There is one thing. Dinn really highlights the tragedy of the text adventure. Of all the genres that existed in the 1980s the text adventure should have dated the least, because writing is writing. Even the best-looking games of the 1980s look and feel ancient today, but writing is still writing. Very, very, very few films from the 1980s haven't dated at all. Down by Law? Paris, Texas? The Elephant Man? But there's nothing specifically 1989 about The Remains of the Day, nothing inherently 1984 about Ironweed etc. I'm not saying that literature doesn't date, but it has fewer opportunities to date, whereas even the most carefully-shot 1980s film has old-fashioned cars in the background.

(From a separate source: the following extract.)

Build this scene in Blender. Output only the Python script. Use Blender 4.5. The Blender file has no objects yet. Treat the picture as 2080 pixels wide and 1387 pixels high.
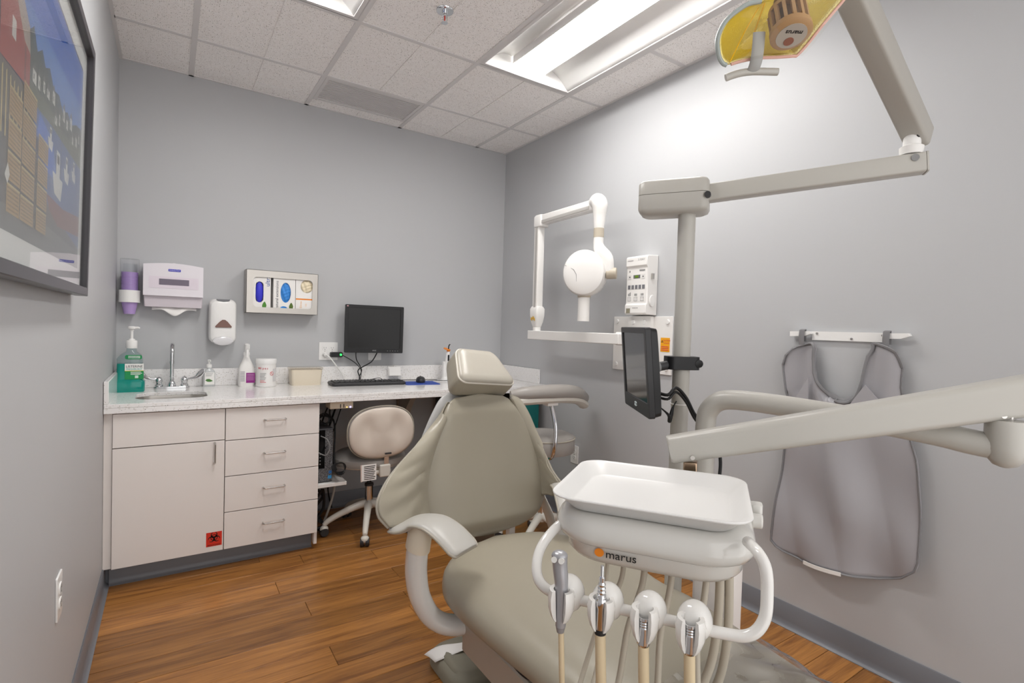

But because text adventures were written for machines with less than 64kb of usable memory, and because the games had to be take hours to finish, they had terse writing and annoying puzzles, so the writing didn't have space to breathe and the games were no fun to play. By the time the hardware had enough memory for actual proper writing the world had moved on, and so the text adventure died off.
There were attempts to push the genre in the 1990s, and there's still a text adventure scene - they call it interactive fiction these days - and perhaps the text adventure might one day be the future of literature, but it's sad so little from the 1980s and 1990s remains and has any lasting worth. In which case Obra Dinn is a minor miracle, and I'm glad that it exists.